A military training camp where a Scots soldier was accidentally killed last month saw more than 100 other accidents where soldiers were injured last year.

New figures from the Ministry of Defence show 119 personnel were injured at the Otterburn training ground in Northumberland over the past 12 months – more than double the previous year’s total.

Private Conor McPherson, 24, from the Black Watch, 3rd Battalion, the Royal Regiment of Scotland, died after suffering a serious head wound while taking part in a night live-firing exercise at Otterburn in August. And these latest figures cast fresh doubts on safety at the 93 square mile site. The figure of 119 injuries in 2015/16 compares with 54 and 58 respectively in the previous two years.

Back in 2011/12 just 18 injuries were recorded at Otterburn. Defence Minister Mark Lancaster said more injuries were now being reported, while more exercises were also taking place at Otterburn.

Berwick-upon-Tweed Tory MP Anne-Marie Trevelyan, who has Otterburn in her constituency, uncovered the figures via a written question to the department. And she said she was “deeply concerned” by the findings.

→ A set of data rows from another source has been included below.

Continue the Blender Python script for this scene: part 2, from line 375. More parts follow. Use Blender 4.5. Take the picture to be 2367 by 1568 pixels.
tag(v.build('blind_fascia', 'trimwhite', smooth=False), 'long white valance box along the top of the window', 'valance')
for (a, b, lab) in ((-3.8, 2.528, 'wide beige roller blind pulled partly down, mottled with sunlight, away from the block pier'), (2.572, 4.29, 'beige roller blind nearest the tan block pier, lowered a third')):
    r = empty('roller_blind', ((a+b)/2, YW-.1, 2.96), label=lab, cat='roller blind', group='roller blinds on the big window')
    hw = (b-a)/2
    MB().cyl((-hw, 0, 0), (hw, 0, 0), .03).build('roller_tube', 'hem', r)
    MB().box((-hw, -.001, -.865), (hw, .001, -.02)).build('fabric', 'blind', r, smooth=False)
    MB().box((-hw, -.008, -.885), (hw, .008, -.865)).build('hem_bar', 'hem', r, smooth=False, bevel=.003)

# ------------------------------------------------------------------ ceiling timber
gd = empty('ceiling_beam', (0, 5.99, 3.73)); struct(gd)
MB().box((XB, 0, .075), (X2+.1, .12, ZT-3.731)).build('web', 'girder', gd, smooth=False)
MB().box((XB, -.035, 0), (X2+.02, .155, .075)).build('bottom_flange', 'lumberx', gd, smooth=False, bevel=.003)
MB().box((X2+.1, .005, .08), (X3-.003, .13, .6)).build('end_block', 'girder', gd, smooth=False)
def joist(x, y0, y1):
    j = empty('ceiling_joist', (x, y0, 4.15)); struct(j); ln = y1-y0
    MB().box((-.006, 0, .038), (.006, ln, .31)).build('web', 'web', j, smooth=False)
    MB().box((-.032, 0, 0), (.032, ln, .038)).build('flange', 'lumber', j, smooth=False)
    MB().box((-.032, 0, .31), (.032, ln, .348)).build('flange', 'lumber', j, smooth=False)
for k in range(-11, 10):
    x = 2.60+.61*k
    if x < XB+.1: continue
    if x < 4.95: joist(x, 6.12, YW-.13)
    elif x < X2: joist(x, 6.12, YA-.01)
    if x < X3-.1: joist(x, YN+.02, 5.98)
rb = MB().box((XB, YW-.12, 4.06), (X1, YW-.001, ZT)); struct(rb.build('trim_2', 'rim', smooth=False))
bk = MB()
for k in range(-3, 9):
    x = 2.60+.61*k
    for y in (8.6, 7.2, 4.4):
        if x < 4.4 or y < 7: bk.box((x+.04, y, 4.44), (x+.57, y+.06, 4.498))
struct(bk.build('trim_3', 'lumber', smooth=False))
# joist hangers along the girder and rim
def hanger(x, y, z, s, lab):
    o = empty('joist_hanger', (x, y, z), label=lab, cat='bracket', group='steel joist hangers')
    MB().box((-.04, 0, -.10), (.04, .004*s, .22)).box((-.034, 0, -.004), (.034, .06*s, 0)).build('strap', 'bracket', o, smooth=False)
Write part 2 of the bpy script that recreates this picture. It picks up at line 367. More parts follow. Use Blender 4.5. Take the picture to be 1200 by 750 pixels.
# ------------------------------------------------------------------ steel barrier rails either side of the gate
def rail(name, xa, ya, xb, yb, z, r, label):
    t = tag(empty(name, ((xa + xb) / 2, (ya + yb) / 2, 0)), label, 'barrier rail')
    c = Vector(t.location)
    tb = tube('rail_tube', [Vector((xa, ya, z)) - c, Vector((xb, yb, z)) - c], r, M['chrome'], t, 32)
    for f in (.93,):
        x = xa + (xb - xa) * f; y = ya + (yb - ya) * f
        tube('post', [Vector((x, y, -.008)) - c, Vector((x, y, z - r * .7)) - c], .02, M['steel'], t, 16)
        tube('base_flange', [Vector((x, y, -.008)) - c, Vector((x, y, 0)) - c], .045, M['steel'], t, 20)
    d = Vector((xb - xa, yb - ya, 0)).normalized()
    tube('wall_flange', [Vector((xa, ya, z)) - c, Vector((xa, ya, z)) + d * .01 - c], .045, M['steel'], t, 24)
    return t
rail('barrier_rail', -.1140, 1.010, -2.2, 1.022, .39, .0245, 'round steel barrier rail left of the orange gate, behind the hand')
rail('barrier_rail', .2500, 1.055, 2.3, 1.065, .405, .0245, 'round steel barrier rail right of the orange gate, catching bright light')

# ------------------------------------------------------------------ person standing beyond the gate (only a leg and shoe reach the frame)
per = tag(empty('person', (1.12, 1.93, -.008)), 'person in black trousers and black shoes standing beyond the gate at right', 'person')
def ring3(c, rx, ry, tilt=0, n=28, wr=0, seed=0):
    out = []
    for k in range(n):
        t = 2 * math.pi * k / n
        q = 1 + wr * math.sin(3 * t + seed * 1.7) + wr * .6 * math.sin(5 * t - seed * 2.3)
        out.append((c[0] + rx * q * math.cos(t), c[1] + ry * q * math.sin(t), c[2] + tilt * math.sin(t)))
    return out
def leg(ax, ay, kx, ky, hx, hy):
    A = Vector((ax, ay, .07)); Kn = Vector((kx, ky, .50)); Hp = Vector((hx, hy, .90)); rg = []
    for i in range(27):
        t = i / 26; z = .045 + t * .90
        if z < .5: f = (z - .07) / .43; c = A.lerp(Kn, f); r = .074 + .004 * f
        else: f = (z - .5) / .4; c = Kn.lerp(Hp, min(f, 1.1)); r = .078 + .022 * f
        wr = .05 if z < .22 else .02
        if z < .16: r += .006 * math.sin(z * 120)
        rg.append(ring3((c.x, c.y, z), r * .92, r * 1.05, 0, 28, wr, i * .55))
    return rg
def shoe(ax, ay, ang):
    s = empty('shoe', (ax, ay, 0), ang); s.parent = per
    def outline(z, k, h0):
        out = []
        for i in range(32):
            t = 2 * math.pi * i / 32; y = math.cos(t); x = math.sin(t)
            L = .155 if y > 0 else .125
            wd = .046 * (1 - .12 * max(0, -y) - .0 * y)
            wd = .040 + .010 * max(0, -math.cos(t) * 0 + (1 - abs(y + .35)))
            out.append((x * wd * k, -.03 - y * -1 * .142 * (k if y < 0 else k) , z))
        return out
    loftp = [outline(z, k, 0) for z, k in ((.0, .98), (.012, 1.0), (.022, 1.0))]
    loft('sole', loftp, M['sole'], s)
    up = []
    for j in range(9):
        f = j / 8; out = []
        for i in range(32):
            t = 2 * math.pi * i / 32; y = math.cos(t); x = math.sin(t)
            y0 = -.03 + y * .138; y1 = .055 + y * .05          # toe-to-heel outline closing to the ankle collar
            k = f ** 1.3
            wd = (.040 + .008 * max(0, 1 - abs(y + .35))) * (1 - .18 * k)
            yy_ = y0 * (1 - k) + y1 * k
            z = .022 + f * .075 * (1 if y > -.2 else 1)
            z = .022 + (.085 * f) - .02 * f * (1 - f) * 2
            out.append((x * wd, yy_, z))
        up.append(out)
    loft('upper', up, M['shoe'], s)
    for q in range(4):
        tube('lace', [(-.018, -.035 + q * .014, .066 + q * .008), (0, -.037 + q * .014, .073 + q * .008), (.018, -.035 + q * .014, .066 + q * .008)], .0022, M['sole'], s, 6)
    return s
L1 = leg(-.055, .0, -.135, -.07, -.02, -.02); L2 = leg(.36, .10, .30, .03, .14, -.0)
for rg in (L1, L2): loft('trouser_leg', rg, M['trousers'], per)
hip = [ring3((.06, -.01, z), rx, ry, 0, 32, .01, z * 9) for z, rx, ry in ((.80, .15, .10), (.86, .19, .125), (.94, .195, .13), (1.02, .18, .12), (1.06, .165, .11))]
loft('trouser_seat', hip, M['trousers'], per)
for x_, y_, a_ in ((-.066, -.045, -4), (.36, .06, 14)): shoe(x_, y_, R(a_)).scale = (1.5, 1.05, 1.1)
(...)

“Following the tragic death of a soldier during a live firing exercise last month, I was concerned to find out whether we are doing everything possible to ensure the safety of our armed forces when they are training on the Otterburn Ranges,” she told Press Association.

“I am deeply concerned by the fact that the number of injuries more than doubled last year and I will be calling for a meeting with the Defence Safety Authority to get a better understanding of the reasons for these injuries.

“The DSA was established in April 2015 to investigate such injuries and make recommendations to prevent further such occurrences – I want to know from them what will be done to reverse this worrying trend.”

In April the Unite union warned that firing ranges had become “death traps” since the role of lookout wardens, who prevent people walking into the line of fire, had been withdrawn.

Mr Lancaster said in a written response to Ms Trevelyan: “These totals may not include all injuries, as some minor injuries may have been treated immediately and not reported.

“Reporting of injuries is improving, and usage of the training area has increased since 2015.”